TASK OBJECTIVE
Extract each line bearing the word "uniform".

ROWS
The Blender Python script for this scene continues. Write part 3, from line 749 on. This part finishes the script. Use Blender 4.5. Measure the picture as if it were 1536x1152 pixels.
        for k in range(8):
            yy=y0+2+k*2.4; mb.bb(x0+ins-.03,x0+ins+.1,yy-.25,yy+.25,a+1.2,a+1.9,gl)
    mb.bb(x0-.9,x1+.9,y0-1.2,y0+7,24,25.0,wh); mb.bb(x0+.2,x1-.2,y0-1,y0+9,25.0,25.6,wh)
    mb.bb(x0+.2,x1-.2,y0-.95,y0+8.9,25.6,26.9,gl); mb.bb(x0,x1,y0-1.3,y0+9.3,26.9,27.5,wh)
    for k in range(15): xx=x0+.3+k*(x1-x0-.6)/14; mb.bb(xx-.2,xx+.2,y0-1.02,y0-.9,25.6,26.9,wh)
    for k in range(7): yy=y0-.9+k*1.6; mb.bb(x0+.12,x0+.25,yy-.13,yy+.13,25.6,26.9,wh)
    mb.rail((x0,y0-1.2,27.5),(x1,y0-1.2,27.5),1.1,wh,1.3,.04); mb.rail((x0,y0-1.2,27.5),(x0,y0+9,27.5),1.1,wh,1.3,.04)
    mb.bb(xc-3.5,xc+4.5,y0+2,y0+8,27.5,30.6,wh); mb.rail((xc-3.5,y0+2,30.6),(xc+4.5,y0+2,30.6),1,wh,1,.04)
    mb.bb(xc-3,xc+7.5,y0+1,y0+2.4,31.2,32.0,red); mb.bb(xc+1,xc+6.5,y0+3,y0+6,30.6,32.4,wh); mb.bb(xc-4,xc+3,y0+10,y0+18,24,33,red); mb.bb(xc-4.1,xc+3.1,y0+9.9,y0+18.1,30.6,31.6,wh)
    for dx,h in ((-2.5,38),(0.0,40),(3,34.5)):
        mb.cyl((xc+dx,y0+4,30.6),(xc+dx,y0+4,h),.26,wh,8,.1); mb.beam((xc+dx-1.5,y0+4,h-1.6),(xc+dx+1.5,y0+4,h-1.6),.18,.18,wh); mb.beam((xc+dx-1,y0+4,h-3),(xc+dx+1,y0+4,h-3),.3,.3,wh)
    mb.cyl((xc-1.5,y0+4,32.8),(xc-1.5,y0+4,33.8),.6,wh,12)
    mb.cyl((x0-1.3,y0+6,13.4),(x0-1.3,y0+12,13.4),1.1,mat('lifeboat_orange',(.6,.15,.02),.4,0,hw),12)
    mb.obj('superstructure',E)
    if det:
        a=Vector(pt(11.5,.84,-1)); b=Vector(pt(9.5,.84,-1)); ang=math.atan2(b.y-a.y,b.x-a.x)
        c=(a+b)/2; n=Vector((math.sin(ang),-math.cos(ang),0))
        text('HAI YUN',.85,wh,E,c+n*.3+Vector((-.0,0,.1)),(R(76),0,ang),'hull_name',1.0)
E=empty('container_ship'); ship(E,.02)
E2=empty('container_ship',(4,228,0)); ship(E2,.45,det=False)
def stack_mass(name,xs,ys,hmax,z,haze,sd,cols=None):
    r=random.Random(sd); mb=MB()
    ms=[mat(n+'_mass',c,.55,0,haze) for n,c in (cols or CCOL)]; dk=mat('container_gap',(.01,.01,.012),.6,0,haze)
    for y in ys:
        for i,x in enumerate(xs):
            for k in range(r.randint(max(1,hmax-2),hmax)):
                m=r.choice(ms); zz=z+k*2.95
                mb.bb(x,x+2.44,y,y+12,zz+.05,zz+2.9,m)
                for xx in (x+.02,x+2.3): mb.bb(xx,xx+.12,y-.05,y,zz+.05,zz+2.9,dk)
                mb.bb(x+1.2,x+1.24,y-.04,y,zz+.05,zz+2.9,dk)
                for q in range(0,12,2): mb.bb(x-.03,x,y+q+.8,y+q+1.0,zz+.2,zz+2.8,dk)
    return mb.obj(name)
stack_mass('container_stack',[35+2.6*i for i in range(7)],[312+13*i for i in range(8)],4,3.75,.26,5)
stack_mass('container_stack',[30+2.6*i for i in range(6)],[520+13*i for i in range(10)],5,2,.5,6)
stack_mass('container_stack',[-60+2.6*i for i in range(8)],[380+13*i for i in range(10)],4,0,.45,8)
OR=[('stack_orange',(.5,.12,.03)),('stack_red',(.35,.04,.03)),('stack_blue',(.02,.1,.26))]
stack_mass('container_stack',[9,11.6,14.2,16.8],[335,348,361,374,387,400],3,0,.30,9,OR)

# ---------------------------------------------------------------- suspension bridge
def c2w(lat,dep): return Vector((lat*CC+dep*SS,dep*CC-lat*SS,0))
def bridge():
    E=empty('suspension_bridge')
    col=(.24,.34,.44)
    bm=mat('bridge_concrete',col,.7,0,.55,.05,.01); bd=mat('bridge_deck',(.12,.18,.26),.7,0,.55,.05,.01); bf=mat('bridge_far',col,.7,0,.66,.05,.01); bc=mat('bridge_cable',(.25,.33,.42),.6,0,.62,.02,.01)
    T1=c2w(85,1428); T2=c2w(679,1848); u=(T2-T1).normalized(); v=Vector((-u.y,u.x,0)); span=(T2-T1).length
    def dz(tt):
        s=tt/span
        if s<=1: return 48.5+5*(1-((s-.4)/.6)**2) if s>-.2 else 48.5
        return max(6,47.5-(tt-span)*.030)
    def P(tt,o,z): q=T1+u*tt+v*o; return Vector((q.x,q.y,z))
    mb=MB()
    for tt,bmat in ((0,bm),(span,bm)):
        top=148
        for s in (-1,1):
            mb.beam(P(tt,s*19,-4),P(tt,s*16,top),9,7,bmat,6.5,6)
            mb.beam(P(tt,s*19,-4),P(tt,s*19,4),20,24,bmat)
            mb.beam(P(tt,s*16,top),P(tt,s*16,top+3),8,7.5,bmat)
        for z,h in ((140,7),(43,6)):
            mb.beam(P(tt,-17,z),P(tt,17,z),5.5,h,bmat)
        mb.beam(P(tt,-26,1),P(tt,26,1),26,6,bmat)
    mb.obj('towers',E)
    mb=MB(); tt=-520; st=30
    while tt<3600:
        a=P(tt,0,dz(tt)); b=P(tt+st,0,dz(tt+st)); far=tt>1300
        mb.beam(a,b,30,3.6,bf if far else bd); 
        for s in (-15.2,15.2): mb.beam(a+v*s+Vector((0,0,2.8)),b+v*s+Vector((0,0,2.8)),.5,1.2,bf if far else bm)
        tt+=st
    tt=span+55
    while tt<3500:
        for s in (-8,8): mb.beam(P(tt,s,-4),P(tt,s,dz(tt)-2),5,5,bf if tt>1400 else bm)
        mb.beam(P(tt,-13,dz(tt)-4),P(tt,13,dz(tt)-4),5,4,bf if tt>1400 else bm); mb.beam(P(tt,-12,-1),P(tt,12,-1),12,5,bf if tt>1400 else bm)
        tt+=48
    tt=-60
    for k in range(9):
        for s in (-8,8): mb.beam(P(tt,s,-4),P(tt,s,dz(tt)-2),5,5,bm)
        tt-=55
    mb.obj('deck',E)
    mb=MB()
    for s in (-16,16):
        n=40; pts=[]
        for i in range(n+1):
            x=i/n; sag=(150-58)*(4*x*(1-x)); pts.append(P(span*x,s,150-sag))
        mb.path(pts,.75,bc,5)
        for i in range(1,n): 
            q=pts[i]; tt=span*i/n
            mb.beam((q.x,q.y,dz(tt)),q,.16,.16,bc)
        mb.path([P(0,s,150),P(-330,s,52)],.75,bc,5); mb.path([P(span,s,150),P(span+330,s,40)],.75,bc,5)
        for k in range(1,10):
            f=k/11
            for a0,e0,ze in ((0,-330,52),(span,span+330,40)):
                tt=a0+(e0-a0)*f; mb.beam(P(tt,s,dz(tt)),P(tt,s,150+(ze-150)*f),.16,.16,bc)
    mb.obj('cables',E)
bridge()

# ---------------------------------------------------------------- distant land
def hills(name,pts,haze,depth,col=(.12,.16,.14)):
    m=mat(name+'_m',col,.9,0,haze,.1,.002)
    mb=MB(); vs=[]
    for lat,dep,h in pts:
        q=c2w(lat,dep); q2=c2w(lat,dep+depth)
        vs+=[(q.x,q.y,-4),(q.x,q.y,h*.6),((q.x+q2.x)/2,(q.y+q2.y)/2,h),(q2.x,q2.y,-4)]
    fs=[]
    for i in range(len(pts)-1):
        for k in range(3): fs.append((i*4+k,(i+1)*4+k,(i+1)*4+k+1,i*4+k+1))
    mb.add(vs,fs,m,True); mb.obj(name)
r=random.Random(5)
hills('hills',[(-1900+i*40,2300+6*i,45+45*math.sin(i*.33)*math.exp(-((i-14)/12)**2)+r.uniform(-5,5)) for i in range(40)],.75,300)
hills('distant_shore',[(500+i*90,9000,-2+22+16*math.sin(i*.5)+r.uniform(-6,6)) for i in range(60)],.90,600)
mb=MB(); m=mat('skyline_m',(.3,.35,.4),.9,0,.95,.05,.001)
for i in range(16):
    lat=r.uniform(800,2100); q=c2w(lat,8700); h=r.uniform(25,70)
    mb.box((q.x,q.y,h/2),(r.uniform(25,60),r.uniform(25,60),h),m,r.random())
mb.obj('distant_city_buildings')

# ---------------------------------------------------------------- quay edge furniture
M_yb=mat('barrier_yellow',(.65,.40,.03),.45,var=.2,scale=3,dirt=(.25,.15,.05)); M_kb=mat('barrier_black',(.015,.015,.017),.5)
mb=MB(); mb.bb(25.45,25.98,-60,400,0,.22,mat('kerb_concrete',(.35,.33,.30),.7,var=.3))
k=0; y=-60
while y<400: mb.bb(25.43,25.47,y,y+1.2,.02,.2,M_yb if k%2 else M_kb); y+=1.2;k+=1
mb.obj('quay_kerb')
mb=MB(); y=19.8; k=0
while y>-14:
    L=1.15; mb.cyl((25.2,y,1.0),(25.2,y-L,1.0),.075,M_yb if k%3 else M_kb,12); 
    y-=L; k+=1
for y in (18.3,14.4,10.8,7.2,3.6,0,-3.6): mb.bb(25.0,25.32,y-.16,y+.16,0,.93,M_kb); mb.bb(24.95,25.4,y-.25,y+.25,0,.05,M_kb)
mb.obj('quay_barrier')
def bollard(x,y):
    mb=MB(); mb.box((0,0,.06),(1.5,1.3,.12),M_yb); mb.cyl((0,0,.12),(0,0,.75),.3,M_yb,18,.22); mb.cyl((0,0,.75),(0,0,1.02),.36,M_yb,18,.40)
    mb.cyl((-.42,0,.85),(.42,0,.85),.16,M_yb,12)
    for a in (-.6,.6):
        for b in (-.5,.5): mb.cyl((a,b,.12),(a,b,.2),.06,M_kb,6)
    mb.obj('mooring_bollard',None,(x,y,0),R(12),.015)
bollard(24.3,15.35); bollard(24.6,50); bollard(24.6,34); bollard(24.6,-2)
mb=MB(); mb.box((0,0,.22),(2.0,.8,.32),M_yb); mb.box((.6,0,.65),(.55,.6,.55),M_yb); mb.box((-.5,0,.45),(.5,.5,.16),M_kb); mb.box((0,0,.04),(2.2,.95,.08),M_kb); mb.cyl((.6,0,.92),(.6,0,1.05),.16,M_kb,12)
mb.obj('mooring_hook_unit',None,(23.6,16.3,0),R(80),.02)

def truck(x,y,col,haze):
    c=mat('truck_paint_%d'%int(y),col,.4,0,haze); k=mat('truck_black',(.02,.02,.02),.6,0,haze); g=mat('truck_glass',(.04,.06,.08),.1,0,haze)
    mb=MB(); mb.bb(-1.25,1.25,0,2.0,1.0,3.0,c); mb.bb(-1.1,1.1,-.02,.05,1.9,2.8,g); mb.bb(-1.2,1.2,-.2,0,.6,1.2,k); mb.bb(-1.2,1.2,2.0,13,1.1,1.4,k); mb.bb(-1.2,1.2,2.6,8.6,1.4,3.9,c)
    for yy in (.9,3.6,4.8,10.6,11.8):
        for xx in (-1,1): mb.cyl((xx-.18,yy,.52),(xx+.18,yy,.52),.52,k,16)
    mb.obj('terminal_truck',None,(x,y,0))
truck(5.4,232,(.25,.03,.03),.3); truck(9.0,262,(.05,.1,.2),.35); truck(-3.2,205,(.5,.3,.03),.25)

* * *

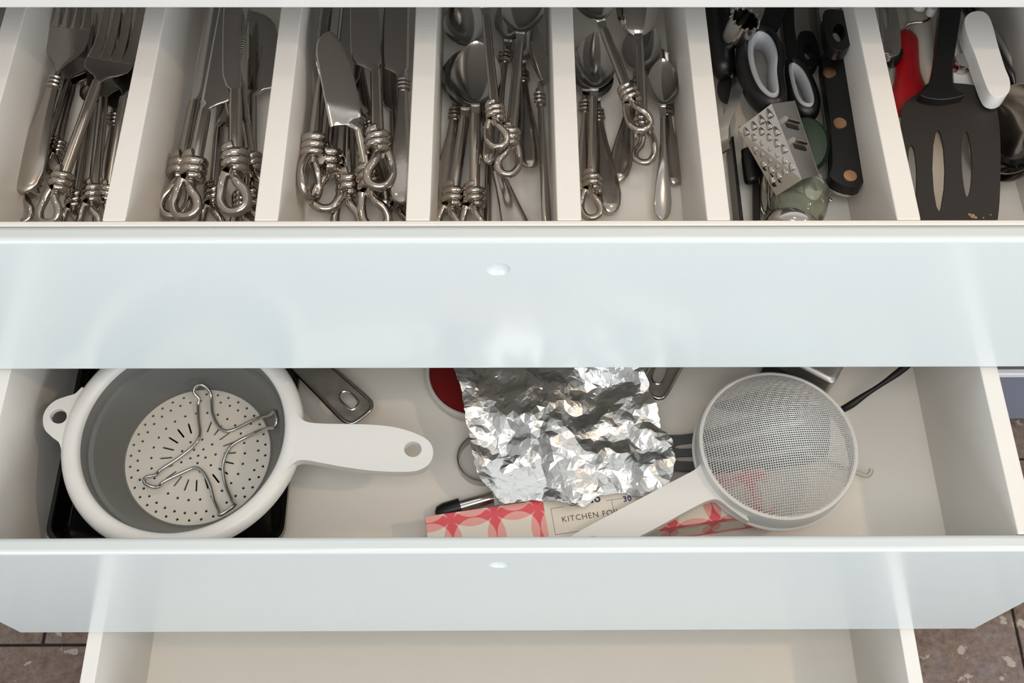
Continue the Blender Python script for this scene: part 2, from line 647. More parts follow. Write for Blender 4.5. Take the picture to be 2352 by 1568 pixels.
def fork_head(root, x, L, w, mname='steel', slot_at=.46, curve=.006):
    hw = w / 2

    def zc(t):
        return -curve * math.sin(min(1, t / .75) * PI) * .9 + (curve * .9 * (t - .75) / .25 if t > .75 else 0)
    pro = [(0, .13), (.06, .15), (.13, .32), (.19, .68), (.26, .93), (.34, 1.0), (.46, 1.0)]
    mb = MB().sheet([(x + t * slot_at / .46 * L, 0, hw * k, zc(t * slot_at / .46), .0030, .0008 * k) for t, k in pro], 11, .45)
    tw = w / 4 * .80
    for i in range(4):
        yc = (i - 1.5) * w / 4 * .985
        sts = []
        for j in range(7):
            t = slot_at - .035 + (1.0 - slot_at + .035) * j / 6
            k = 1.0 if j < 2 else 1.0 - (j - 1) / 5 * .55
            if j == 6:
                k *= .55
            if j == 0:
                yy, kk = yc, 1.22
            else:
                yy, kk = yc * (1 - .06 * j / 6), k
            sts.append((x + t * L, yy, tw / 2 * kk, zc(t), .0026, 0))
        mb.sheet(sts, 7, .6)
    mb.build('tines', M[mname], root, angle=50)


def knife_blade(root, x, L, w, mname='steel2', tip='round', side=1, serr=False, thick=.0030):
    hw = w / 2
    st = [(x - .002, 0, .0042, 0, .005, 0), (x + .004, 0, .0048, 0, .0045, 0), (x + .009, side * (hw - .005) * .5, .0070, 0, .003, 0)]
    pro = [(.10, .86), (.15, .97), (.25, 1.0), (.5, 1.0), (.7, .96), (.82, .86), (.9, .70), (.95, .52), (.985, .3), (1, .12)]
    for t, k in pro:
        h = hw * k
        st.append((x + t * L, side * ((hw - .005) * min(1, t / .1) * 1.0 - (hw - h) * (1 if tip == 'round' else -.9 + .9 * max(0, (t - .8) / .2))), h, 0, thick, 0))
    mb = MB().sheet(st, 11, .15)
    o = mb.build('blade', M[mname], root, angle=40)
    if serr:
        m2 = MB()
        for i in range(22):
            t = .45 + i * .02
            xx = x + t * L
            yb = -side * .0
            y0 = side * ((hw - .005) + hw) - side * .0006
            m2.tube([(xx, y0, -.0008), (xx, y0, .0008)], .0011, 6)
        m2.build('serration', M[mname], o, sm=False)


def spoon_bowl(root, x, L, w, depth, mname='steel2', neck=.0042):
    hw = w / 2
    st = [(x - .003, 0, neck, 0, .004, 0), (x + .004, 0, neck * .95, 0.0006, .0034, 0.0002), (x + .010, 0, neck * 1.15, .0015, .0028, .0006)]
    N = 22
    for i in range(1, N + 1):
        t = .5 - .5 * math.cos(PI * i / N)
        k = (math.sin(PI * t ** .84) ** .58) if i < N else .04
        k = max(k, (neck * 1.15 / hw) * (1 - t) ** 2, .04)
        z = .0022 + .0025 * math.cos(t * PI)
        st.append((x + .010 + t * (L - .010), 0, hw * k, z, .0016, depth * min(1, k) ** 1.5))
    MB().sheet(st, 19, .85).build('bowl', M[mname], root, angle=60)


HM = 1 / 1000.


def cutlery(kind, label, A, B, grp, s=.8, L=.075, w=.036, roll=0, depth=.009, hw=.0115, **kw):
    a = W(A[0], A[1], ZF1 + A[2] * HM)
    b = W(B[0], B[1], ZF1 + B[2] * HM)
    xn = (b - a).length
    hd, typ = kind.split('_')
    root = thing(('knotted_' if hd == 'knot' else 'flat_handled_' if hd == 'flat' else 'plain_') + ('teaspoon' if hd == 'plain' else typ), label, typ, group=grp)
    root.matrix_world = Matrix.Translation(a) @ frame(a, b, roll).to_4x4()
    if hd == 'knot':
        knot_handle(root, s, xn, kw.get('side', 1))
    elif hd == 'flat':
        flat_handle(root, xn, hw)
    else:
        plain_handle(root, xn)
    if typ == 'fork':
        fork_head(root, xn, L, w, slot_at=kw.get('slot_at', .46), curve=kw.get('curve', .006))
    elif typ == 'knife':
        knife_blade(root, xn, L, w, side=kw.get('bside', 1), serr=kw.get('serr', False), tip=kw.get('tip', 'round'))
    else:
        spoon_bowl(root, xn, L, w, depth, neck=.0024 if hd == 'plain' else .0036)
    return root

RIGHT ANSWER
hills('hills',[(-1900+i*40,2300+6*i,45+45*math.sin(i*.33)*math.exp(-((i-14)/12)**2)+r.uniform(-5,5)) for i in range(40)],.75,300)
hills('distant_shore',[(500+i*90,9000,-2+22+16*math.sin(i*.5)+r.uniform(-6,6)) for i in range(60)],.90,600)
    lat=r.uniform(800,2100); q=c2w(lat,8700); h=r.uniform(25,70)
    mb.box((q.x,q.y,h/2),(r.uniform(25,60),r.uniform(25,60),h),m,r.random())